I picked up Karen Armstrong’s latest book The Case for God this weekend. While paging through the book at the bookstore, I found a discussion of the English word “believe” and it’s development of meaning. “In Middle English,” Armstrong notes, “bileven meant ‘to price; to value; to hold dear.’” It was only later that the word morphed into our modern usage related to intellectual assent to an idea or notion.

She brings up a good point. The Greek word usually translated as “faith” in the New Testament is pistis. And its verb form, pisteuo, is often translated as “I believe.” And while that is not an inaccurate reading, the root meaning is “to trust” or “to rely on.” That’s not quite how we generally use the word believe in everyday language. Which brings me to the creeds and their usual texts.

What if, instead of our standard confession of “I/we believe in” we instead confessed “I/we trust” or “I/we rely on” or “I/we are committed to”?

Consider what it might mean to confess in our liturgy a version of the Nicene Creed something like the following:

We rely on one God, the Father, the Almighty, maker of heaven and earth, of all that is, seen and unseen.

We rely on one Lord, Jesus Christ, the only Son of God, eternally begotten of the Father, God from God, Light from light, true God from true God, begotten, not made, of one Being with the Father; through him all things were made. For us and for our salvation, he came down from heaven, was incarnate of the Holy Spirit and the virgin Mary and became truly human. For our sake he was crucified under Pontius Pilate; he suffered death and was buried. On the third day he rose again in accordance with the scriptures; he ascended into heaven and is seated at the right hand of the Father. He will come again in glory to judge the living and the dead, and his kingdom will have no end.

We rely on the Holy Spirit, the Lord, the giver of life, who proceeds from the Father ad the Son, who with the Father and the Son is worshiped and glorified, who has spoken through the prophets. We rely on one holy catholic and apostolic church. We acknowledge one baptism for the forgiveness of sins. We look for the resurrection of the dead, and the life of the world to come. Amen.

We are committed to one God, the Father, the Almighty, maker of heaven and earth, of all that is, seen and unseen.

We are committed to one Lord, Jesus Christ, the only Son of God, eternally begotten of the Father, God from God, Light from light, true God from true God, begotten, not made, of one Being with the Father; through him all things were made. For us and for our salvation, he came down from heaven, was incarnate of the Holy Spirit and the virgin Mary and became truly human. For our sake he was crucified under Pontius Pilate; he suffered death and was buried. On the third day he rose again in accordance with the scriptures; he ascended into heaven and is seated at the right hand of the Father. He will come again in glory to judge the living and the dead, and his kingdom will have no end.

We are committed to the Holy Spirit, the Lord, the giver of life, who proceeds from the Father ad the Son, who with the Father and the Son is worshiped and glorified, who has spoken through the prophets.

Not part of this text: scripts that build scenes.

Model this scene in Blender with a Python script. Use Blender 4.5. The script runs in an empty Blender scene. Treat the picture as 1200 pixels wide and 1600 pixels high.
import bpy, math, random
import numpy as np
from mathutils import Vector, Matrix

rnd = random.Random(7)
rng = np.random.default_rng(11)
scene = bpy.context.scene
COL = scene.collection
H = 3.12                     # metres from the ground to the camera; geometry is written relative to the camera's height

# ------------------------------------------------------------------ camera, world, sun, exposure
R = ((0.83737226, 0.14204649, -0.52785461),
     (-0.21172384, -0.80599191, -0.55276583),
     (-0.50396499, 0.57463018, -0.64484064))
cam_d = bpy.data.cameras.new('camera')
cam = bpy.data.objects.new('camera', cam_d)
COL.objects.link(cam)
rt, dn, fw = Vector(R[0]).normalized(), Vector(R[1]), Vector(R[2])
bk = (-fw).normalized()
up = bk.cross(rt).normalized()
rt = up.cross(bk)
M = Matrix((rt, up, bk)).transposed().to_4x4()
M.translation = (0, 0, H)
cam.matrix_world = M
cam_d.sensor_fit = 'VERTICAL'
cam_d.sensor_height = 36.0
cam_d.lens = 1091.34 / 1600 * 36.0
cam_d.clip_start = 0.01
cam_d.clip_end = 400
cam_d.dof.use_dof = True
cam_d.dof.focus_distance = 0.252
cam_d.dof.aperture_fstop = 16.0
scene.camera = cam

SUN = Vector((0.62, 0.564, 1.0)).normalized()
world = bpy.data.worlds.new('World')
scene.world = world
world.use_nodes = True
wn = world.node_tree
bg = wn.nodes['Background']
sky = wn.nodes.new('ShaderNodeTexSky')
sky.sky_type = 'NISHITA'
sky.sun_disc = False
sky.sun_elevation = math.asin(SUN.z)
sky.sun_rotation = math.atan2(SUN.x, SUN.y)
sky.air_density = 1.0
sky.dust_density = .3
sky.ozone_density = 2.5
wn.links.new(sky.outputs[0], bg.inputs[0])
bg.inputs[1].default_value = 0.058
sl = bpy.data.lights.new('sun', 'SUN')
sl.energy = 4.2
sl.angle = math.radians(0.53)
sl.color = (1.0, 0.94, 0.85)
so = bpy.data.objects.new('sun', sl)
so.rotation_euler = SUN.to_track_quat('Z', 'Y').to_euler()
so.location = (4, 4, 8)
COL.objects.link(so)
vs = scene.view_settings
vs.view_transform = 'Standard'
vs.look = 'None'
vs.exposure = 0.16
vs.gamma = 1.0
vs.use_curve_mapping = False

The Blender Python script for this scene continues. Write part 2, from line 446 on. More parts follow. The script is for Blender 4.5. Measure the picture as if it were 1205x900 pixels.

We are committed to one holy catholic and apostolic church. We acknowledge one baptism for the forgiveness of sins. We look for the resurrection of the dead, and the life of the world to come. Amen.

How would using one of these versions affect how we understand what we are doing when we recite the creed in worship? How might it affect how we see our Christian faith?

One benefit may be that it moves what we confess in the creed out of being a matter of ideas we accept and more clearly into being our ground for life, the one in whom we live and move and have our being.

Please feel free to share your thoughts on what such a shift in language might mean.